INFORMATION PROVIDED:
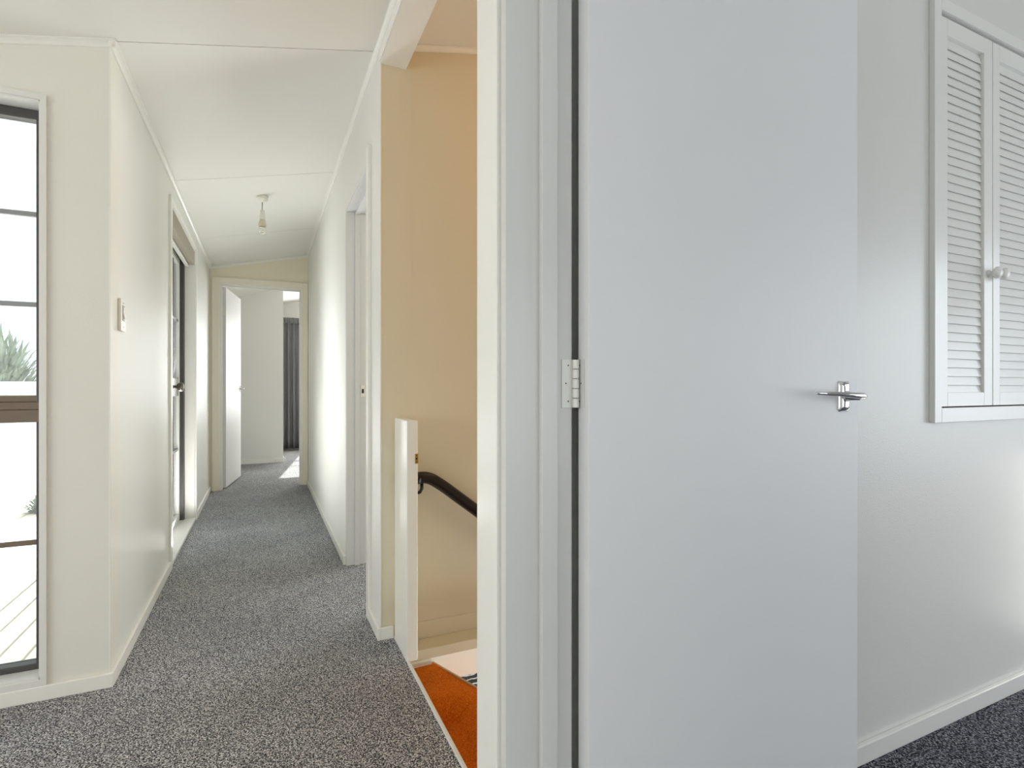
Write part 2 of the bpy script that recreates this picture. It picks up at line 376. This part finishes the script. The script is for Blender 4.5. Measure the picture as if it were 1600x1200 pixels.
# ------------------------------------------------------------------ hall outside door (door_1) in the left wall
d1 = group_empty('door_1')
boxes('architrave', [(-.474, -.462, 3.498, 3.55, 0, 2.093)], 'trim', d1, bev=.002)
boxes('architrave', [(-.474, -.462, 4.75, 4.802, 0, 2.093)], 'trim', d1, bev=.002)
boxes('architrave', [(-.474, -.462, 3.55, 4.75, 2.075, 2.093)], 'trim', d1, bev=.002)
box('sill', -.61, -.468, 3.55, 4.75, .0, .022, 'wtrim', d1, bev=.003)
boxes('liner', [(-.62, -.474, 4.738, 4.75, .022, 2.075), (-.62, -.474, 3.55, 3.562, .022, 2.075), (-.62, -.474, 3.562, 4.738, 2.063, 2.075)], 'trim', d1)
X0, X1 = -.612, -.538
boxes('door_frame', [(X0, X1, 4.69, 4.738, .022, 2.063), (X0, X1, 3.562, 3.60, .022, 2.063), (X0, X1, 3.60, 4.69, 1.985, 2.063)], 'dark', d1, bev=.003, label='dark bronze outer frame')
# leaf with glazing grid
ya, yb, za, zb = 3.605, 4.685, .03, 1.98
X0, X1 = -.606, -.561
boxes('leaf_frame', [(X0+.004, X1-.004, yb-.045, yb, za, zb), (X0+.004, X1-.004, ya, ya+.045, za, zb), (X0+.004, X1-.004, ya+.045, yb-.045, zb-.05, zb), (X0+.004, X1-.004, ya+.045, yb-.045, za, za+.05)], 'leafgrey', d1, bev=.003, label='pale grey leaf frame')
box('lock_rail', X0+.006, X1-.006, ya+.045, yb-.045, .955, 1.085, 'greyplastic', d1, bev=.003, label='pale grey lock rail')
for z in (1.51, .56): box('glazing_bar', X0+.012, X1-.008, ya+.045, yb-.045, z-.009, z+.009, 'greybar', d1, bev=.002)
for y in (4.14, 4.42): boxes('glazing_bar', [(X0+.014, X1-.010, y-.007, y+.007, za+.05, .955), (X0+.014, X1-.010, y-.007, y+.007, 1.085, zb-.05)], 'dark', d1)
box('pane', -.586, -.582, ya+.045, yb-.045, 1.085, zb-.05, 'glass', d1); box('pane', -.586, -.582, ya+.045, yb-.045, za+.05, .955, 'glass', d1)
bm = bmesh.new(); lathe(bm, [(.031, 0), (.033, .006), (.012, .010), (.010, .034), (.022, .040), (.030, .052), (.031, .064), (.026, .074), (.010, .078)], (-.566, 4.25, 1.022), 'x', 24)
mesh_obj('door_knob', bm, 'aged', d1, smooth=True, label='aged brass round knob')

# roller blind
rb = thing('roller_blind', (-.49, 4.15, 2.0), 'rolled up taupe roller blind above the glazed hall door', 'blind')
box('cassette', -.512, -.474, 3.60, 4.735, 1.955, 2.056, 'blind', rb, bev=.003)
box('head_rail', -.514, -.476, 3.60, 4.735, 2.057, 2.062, 'plastic', rb)
bm = bmesh.new(); tube(bm, [(-.528, 3.6, 1.985), (-.528, 4.73, 1.985)], .015, 14); mesh_obj('roller', bm, 'plastic', rb, smooth=True, label='white fabric roll')
box('bottom_bar', -.535, -.512, 3.60, 4.735, 1.935, 1.952, 'plastic', rb, bev=.002, label='white bottom bar')
bm = bmesh.new()
for z0_, dy in ((1.93, 0), (1.93, .035)):
    n = 75
    for i in range(n):
        z = 1.93-i*.0185
        if z < .52: break
        bmesh.ops.create_icosphere(bm, subdivisions=1, radius=.0032, matrix=Matrix.Translation((-.545, 4.03+dy, z)))
mesh_obj('bead_chain', bm, 'dark', rb, smooth=True, kind='stuff', label='dark bead pull chain')

# ------------------------------------------------------------------ doorway 2 in the right corridor wall
d2 = group_empty('door_2')
boxes('jamb', [(.432, .56, 3.172, 3.192, 0, 2.04)], 'door', d2)
boxes('jamb', [(.432, .56, 2.438, 2.458, 0, 2.04)], 'door', d2)
boxes('jamb', [(.432, .56, 2.458, 3.172, 2.022, 2.042)], 'door', d2)
boxes('door_stop', [(.478, .505, 3.160, 3.172, 0, 2.022), (.478, .505, 2.458, 2.470, 0, 2.022), (.478, .505, 2.470, 3.160, 2.010, 2.022)], 'door', d2, bev=.001)
box('architrave', .416, .43, 2.388, 2.44, 0, 2.084, 'trim', d2, bev=.002)
sp = box('strike_plate', .511, .535, 3.1695, 3.172, .965, 1.03, 'chrome', d2, bev=.0008)
boxes('latch_hole', [(.517, .529, 3.1685, 3.1696, .985, 1.01)], 'screw', sp)

# ------------------------------------------------------------------ end doorway (door_3)
d3 = group_empty('door_3')
box('architrave', -.455, -.392, 5.984, 6.0, 0, 2.105, 'trim2', d3, bev=.003)
box('architrave', .375, .428, 5.984, 6.0, 0, 2.105, 'trim2', d3, bev=.003)
box('architrave', -.392, .375, 5.984, 6.0, 2.045, 2.105, 'trim2', d3, bev=.003)
boxes('jamb', [(-.392, -.374, 5.99, 6.1, 0, 2.045), (.357, .375, 5.99, 6.1, 0, 2.045), (-.374, .357, 5.99, 6.1, 2.03, 2.045)], 'trim', d3)
boxes('door_stop', [(-.374, -.362, 6.02, 6.05, 0, 2.03), (.345, .357, 6.02, 6.05, 0, 2.03), (-.362, .345, 6.02, 6.05, 2.018, 2.03)], 'trim', d3)
lf = thing('hall_door', (-.371, 6.09, 0.012), 'plain white door standing open at the far end of the hall', 'door')
ang = math.atan2(6.84-6.09, -.262+.371)
R = Matrix.Rotation(ang-PI/2, 3, 'Z'); piv = Vector((-.371, 6.09, 0))
def rbox(name, x0, x1, y0, y1, z0, z1, m, parent, bev=0, label=None):
    bm = bmesh.new(); bbox(bm, x0, x1, y0, y1, z0, z1, bev); bmesh.ops.rotate(bm, cent=piv, matrix=R, verts=bm.verts)
    return mesh_obj(name, bm, m, parent, label=label)
rbox('leaf', -.371, -.336, 6.09, 6.84, .012, 2.02, 'door', lf, .0015)
for z in (.25, 1.0, 1.78): rbox('hinge', -.3745, -.3335, 6.079, 6.089, z-.045, z+.045, 'wtrim', lf, .002)
hn = rbox('door_handle', -.336, -.332, 6.765, 6.795, .965, 1.035, 'chrome', lf, .001, 'chrome lever handle')
bm = bmesh.new(); tube(bm, [(-.332, 6.78, 1.0), (-.30, 6.78, 1.0), (-.292, 6.77, 1.0), (-.292, 6.68, 1.004)], [.008, .008, .008, .006], 10)
bmesh.ops.rotate(bm, cent=piv, matrix=R, verts=bm.verts); mesh_obj('lever', bm, 'chrome', hn, smooth=True)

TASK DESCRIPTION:
Restate the data above word for word. Skip every picture.

EXPECTED ANSWER:
Write part 2 of the bpy script that recreates this picture. It picks up at line 376. This part finishes the script. The script is for Blender 4.5. Measure the picture as if it were 1600x1200 pixels.
# ------------------------------------------------------------------ hall outside door (door_1) in the left wall
d1 = group_empty('door_1')
boxes('architrave', [(-.474, -.462, 3.498, 3.55, 0, 2.093)], 'trim', d1, bev=.002)
boxes('architrave', [(-.474, -.462, 4.75, 4.802, 0, 2.093)], 'trim', d1, bev=.002)
boxes('architrave', [(-.474, -.462, 3.55, 4.75, 2.075, 2.093)], 'trim', d1, bev=.002)
box('sill', -.61, -.468, 3.55, 4.75, .0, .022, 'wtrim', d1, bev=.003)
boxes('liner', [(-.62, -.474, 4.738, 4.75, .022, 2.075), (-.62, -.474, 3.55, 3.562, .022, 2.075), (-.62, -.474, 3.562, 4.738, 2.063, 2.075)], 'trim', d1)
X0, X1 = -.612, -.538
boxes('door_frame', [(X0, X1, 4.69, 4.738, .022, 2.063), (X0, X1, 3.562, 3.60, .022, 2.063), (X0, X1, 3.60, 4.69, 1.985, 2.063)], 'dark', d1, bev=.003, label='dark bronze outer frame')
# leaf with glazing grid
ya, yb, za, zb = 3.605, 4.685, .03, 1.98
X0, X1 = -.606, -.561
boxes('leaf_frame', [(X0+.004, X1-.004, yb-.045, yb, za, zb), (X0+.004, X1-.004, ya, ya+.045, za, zb), (X0+.004, X1-.004, ya+.045, yb-.045, zb-.05, zb), (X0+.004, X1-.004, ya+.045, yb-.045, za, za+.05)], 'leafgrey', d1, bev=.003, label='pale grey leaf frame')
box('lock_rail', X0+.006, X1-.006, ya+.045, yb-.045, .955, 1.085, 'greyplastic', d1, bev=.003, label='pale grey lock rail')
for z in (1.51, .56): box('glazing_bar', X0+.012, X1-.008, ya+.045, yb-.045, z-.009, z+.009, 'greybar', d1, bev=.002)
for y in (4.14, 4.42): boxes('glazing_bar', [(X0+.014, X1-.010, y-.007, y+.007, za+.05, .955), (X0+.014, X1-.010, y-.007, y+.007, 1.085, zb-.05)], 'dark', d1)
box('pane', -.586, -.582, ya+.045, yb-.045, 1.085, zb-.05, 'glass', d1); box('pane', -.586, -.582, ya+.045, yb-.045, za+.05, .955, 'glass', d1)
bm = bmesh.new(); lathe(bm, [(.031, 0), (.033, .006), (.012, .010), (.010, .034), (.022, .040), (.030, .052), (.031, .064), (.026, .074), (.010, .078)], (-.566, 4.25, 1.022), 'x', 24)
mesh_obj('door_knob', bm, 'aged', d1, smooth=True, label='aged brass round knob')

# roller blind
rb = thing('roller_blind', (-.49, 4.15, 2.0), 'rolled up taupe roller blind above the glazed hall door', 'blind')
box('cassette', -.512, -.474, 3.60, 4.735, 1.955, 2.056, 'blind', rb, bev=.003)
box('head_rail', -.514, -.476, 3.60, 4.735, 2.057, 2.062, 'plastic', rb)
bm = bmesh.new(); tube(bm, [(-.528, 3.6, 1.985), (-.528, 4.73, 1.985)], .015, 14); mesh_obj('roller', bm, 'plastic', rb, smooth=True, label='white fabric roll')
box('bottom_bar', -.535, -.512, 3.60, 4.735, 1.935, 1.952, 'plastic', rb, bev=.002, label='white bottom bar')
bm = bmesh.new()
for z0_, dy in ((1.93, 0), (1.93, .035)):
    n = 75
    for i in range(n):
        z = 1.93-i*.0185
        if z < .52: break
        bmesh.ops.create_icosphere(bm, subdivisions=1, radius=.0032, matrix=Matrix.Translation((-.545, 4.03+dy, z)))
mesh_obj('bead_chain', bm, 'dark', rb, smooth=True, kind='stuff', label='dark bead pull chain')

# ------------------------------------------------------------------ doorway 2 in the right corridor wall
d2 = group_empty('door_2')
boxes('jamb', [(.432, .56, 3.172, 3.192, 0, 2.04)], 'door', d2)
boxes('jamb', [(.432, .56, 2.438, 2.458, 0, 2.04)], 'door', d2)
boxes('jamb', [(.432, .56, 2.458, 3.172, 2.022, 2.042)], 'door', d2)
boxes('door_stop', [(.478, .505, 3.160, 3.172, 0, 2.022), (.478, .505, 2.458, 2.470, 0, 2.022), (.478, .505, 2.470, 3.160, 2.010, 2.022)], 'door', d2, bev=.001)
box('architrave', .416, .43, 2.388, 2.44, 0, 2.084, 'trim', d2, bev=.002)
sp = box('strike_plate', .511, .535, 3.1695, 3.172, .965, 1.03, 'chrome', d2, bev=.0008)
boxes('latch_hole', [(.517, .529, 3.1685, 3.1696, .985, 1.01)], 'screw', sp)

# ------------------------------------------------------------------ end doorway (door_3)
d3 = group_empty('door_3')
box('architrave', -.455, -.392, 5.984, 6.0, 0, 2.105, 'trim2', d3, bev=.003)
box('architrave', .375, .428, 5.984, 6.0, 0, 2.105, 'trim2', d3, bev=.003)
box('architrave', -.392, .375, 5.984, 6.0, 2.045, 2.105, 'trim2', d3, bev=.003)
boxes('jamb', [(-.392, -.374, 5.99, 6.1, 0, 2.045), (.357, .375, 5.99, 6.1, 0, 2.045), (-.374, .357, 5.99, 6.1, 2.03, 2.045)], 'trim', d3)
boxes('door_stop', [(-.374, -.362, 6.02, 6.05, 0, 2.03), (.345, .357, 6.02, 6.05, 0, 2.03), (-.362, .345, 6.02, 6.05, 2.018, 2.03)], 'trim', d3)
lf = thing('hall_door', (-.371, 6.09, 0.012), 'plain white door standing open at the far end of the hall', 'door')
ang = math.atan2(6.84-6.09, -.262+.371)
R = Matrix.Rotation(ang-PI/2, 3, 'Z'); piv = Vector((-.371, 6.09, 0))
def rbox(name, x0, x1, y0, y1, z0, z1, m, parent, bev=0, label=None):
    bm = bmesh.new(); bbox(bm, x0, x1, y0, y1, z0, z1, bev); bmesh.ops.rotate(bm, cent=piv, matrix=R, verts=bm.verts)
    return mesh_obj(name, bm, m, parent, label=label)
rbox('leaf', -.371, -.336, 6.09, 6.84, .012, 2.02, 'door', lf, .0015)
for z in (.25, 1.0, 1.78): rbox('hinge', -.3745, -.3335, 6.079, 6.089, z-.045, z+.045, 'wtrim', lf, .002)
hn = rbox('door_handle', -.336, -.332, 6.765, 6.795, .965, 1.035, 'chrome', lf, .001, 'chrome lever handle')
bm = bmesh.new(); tube(bm, [(-.332, 6.78, 1.0), (-.30, 6.78, 1.0), (-.292, 6.77, 1.0), (-.292, 6.68, 1.004)], [.008, .008, .008, .006], 10)
bmesh.ops.rotate(bm, cent=piv, matrix=R, verts=bm.verts); mesh_obj('lever', bm, 'chrome', hn, smooth=True)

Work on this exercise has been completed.